Second, ruthlessly violate the chain of command. “You never, ever talk to mid-level management,” Andreessen explained. “If you are the CEO to get the truth, you only talk to the line engineer. And so you just ruthlessly violate the chain of command at all times.” Middle management can handle vacation policies and administrative tasks, but when it comes to understanding what’s really happening, Musk goes straight to the source.

Third, the CEO’s job is to fix the most important bottleneck every week. “Your job as the CEO is every week to fix whatever is the most important bottleneck to the company’s progress,” Andreessen said. “And the way that you do that is you parachute in and you find the engineers that are working on that problem and you basically stay up with them all night until they fix the problem.”

Fourth, conduct engineering reviews, not product reviews. When there’s no major bottleneck to address, Musk spends his time doing deep engineering reviews. “You get all the engineers together and you have them each present what they’re doing for five minutes. And the result of that is, you know every single engineer in the company, you know exactly what they’re working on. If somebody’s not good, you fire them on the spot. If somebody’s great, you call it out to get them.”

Fifth, build a cult of personality. “It’s gonna be a cult of personality and it’s gonna be a cult of personality not just inside the company, but outside the company,” Andreessen noted. “And we’re not gonna spend any money on marketing. We’re not gonna put any time at IR. We’re gonna do is we’re gonna put on the show of all time. And the company and the stock and the books and the videos and the products and the jobs are all a function of the cult of personality.”

The Catch: You Need To Be Elon

When asked about the dangers of entrepreneurs copying this approach, Andreessen offered a crucial caveat from his partner Ben Horowitz: “Marc, the thing you don’t get is as follows, which is that assumes you have somebody like Elon who can hold the entirety of every engineering topic and every reason topic in their head all at the same time.”

The key distinction from the Steve Jobs era of CEOs wearing turtlenecks and “being an asshole” is substance over style. “When you’re sitting there with the 23-year-old engineer and you’re working with them to redesign the database architecture or whatever, you actually are qualified to do that,” Andreessen explained. “And you’re qualified to do that, not just that one time, but every time.”

Andreessen posed the critical question: “How many of those people exist who can possibly do that? And we know the answer is one.” Though he’s optimistic there might be ten, a hundred, or even a thousand such individuals, he’s not sure it extends to millions.

The Broader Implications

This management philosophy helps explain how Musk simultaneously runs Tesla, SpaceX, X (formerly Twitter), Neuralink, The Boring Company, and xAI. By eliminating management layers and personally understanding every technical detail, he can context-switch between wildly different industries—from electric vehicles to rockets to brain-computer interfaces—with remarkable effectiveness.

The approach has proven spectacularly successful. Tesla has revolutionized the automotive industry, SpaceX has made reusable rockets routine and dominates commercial space launches, and Starlink is connecting remote areas globally.
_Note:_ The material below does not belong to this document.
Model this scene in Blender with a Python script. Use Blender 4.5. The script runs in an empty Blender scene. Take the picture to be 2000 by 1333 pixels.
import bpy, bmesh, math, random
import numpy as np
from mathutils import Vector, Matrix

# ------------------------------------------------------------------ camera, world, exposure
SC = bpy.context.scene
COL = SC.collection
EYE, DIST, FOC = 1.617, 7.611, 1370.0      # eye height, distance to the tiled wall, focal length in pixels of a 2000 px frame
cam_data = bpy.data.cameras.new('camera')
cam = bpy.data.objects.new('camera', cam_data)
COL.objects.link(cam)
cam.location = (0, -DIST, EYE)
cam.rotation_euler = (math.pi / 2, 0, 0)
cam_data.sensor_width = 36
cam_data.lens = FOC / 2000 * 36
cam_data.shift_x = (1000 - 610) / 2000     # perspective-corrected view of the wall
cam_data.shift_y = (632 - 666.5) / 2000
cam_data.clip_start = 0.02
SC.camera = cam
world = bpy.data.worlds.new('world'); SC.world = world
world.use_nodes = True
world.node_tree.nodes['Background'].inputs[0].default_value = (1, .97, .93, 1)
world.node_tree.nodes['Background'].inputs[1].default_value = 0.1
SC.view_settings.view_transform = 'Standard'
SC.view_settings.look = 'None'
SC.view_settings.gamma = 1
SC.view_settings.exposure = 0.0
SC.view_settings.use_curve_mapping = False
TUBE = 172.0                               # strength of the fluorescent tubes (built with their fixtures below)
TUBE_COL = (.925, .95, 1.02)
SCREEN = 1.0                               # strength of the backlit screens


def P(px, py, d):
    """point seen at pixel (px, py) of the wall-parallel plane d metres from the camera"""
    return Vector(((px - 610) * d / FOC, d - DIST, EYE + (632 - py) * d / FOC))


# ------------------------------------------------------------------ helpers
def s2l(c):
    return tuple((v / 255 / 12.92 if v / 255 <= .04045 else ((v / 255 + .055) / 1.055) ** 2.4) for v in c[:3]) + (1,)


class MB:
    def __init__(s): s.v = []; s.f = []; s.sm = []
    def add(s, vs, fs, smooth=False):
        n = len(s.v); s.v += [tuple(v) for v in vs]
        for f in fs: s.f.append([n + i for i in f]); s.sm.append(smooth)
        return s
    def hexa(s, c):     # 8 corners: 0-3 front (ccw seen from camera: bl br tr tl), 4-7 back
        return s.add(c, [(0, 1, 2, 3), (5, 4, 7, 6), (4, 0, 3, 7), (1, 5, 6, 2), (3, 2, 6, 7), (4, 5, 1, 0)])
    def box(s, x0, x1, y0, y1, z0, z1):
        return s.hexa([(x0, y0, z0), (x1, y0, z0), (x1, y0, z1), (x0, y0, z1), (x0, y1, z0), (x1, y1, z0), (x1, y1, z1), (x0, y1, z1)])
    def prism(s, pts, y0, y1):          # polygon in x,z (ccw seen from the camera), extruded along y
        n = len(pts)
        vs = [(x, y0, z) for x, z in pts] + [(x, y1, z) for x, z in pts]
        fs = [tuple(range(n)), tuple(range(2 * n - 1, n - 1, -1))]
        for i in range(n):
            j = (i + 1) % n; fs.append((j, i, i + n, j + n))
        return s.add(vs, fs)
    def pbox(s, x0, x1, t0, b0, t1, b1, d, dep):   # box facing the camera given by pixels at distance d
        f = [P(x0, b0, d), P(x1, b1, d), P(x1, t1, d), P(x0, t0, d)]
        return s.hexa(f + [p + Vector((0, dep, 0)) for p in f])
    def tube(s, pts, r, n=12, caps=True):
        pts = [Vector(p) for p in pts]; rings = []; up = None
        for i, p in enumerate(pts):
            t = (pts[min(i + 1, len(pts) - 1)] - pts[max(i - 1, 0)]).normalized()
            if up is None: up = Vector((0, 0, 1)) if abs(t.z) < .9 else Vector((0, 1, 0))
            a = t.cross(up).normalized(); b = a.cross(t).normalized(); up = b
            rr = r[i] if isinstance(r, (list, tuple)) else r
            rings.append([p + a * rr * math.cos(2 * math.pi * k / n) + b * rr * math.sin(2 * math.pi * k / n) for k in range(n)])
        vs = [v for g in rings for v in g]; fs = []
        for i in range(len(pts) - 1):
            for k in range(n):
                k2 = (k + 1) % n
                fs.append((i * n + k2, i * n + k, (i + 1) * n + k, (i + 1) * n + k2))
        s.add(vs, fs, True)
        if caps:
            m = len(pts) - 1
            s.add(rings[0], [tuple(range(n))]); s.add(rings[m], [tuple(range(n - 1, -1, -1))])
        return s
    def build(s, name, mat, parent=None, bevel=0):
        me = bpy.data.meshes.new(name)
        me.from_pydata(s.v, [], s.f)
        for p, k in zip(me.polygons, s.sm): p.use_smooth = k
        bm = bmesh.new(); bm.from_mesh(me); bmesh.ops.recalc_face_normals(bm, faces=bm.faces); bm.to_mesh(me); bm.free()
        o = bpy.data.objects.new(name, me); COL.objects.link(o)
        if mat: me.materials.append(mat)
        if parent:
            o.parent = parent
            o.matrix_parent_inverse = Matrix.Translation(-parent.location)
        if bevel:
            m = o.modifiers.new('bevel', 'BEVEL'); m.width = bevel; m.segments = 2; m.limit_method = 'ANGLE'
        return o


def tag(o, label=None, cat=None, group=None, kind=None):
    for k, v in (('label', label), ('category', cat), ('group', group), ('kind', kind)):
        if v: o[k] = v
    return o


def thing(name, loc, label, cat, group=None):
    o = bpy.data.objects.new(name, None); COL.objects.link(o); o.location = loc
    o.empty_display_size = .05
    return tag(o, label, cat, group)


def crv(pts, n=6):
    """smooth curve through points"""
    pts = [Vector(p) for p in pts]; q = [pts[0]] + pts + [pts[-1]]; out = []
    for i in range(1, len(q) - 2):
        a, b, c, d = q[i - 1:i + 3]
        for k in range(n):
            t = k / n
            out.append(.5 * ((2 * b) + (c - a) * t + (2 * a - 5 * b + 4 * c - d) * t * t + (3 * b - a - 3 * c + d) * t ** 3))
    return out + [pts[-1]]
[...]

Even his transformation of Twitter into X demonstrate the same hands-on, engineer-first approach.

However, Andreessen’s analysis also reveals why this method hasn’t been widely adopted: it requires an almost superhuman breadth and depth of technical knowledge, combined with boundless energy and the ability to context-switch between complex domains. Most executives simply can’t hold “the entirety of every engineering topic” in their heads simultaneously.

For entrepreneurs and business leaders, the lesson isn’t necessarily to copy Musk’s playbook wholesale—few have the technical chops to pull it off. Instead, the takeaway might be to question whether traditional management hierarchies truly serve innovation, and to consider how much closer to the technical work leadership should be. In an era where technology moves faster than ever, the Alfred Sloan playbook from General Motors’ heyday may indeed be obsolete, even if not everyone can execute the Musk alternative.